(3D scene scripts)
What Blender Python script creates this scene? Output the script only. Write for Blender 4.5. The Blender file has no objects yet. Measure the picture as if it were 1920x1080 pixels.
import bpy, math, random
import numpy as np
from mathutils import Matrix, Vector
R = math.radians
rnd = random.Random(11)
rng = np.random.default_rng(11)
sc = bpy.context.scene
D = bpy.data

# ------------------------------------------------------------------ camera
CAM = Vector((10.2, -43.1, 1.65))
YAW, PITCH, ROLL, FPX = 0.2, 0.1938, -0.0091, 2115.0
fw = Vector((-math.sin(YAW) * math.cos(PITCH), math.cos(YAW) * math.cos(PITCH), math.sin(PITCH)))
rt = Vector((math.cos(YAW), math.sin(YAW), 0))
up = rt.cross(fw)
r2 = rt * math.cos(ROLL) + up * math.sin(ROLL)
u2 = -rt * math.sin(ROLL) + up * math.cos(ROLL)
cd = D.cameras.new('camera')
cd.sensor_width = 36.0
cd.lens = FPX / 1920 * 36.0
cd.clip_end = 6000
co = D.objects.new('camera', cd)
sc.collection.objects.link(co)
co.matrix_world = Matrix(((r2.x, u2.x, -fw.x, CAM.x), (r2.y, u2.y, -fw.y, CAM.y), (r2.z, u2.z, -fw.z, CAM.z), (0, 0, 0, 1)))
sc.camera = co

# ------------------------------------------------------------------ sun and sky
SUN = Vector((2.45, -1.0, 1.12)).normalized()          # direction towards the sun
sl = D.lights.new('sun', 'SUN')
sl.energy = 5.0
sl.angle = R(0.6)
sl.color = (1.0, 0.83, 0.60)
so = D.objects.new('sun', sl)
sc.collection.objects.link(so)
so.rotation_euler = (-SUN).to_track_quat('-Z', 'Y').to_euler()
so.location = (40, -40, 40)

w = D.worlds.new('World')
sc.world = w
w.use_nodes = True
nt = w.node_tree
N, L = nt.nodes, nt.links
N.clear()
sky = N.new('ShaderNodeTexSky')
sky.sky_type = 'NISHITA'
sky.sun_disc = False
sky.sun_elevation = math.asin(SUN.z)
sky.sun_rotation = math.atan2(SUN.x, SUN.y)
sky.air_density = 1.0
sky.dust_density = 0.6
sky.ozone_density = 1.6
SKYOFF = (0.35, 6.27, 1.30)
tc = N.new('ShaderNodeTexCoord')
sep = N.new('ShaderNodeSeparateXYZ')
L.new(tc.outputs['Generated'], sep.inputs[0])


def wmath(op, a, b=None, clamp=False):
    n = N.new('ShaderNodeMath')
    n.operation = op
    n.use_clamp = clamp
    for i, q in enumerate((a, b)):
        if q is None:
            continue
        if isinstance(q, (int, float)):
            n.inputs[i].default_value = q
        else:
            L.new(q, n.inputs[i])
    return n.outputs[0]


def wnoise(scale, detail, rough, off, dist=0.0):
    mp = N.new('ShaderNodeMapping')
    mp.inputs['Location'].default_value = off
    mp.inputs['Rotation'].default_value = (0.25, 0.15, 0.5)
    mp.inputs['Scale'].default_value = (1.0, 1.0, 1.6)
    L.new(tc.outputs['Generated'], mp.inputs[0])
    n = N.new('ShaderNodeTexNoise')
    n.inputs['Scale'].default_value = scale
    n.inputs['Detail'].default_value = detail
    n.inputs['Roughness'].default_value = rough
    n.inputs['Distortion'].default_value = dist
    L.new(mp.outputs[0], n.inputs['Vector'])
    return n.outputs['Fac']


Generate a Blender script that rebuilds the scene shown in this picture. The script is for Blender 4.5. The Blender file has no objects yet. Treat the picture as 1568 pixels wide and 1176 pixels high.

Objective: All lines from the beginning of the material above through the one with "D = bpy.data" need to be returned exactly; please return those and only those.

Solution:
What Blender Python script creates this scene? Output the script only. Write for Blender 4.5. The Blender file has no objects yet. Measure the picture as if it were 1920x1080 pixels.
import bpy, math, random
import numpy as np
from mathutils import Matrix, Vector
R = math.radians
rnd = random.Random(11)
rng = np.random.default_rng(11)
sc = bpy.context.scene
D = bpy.data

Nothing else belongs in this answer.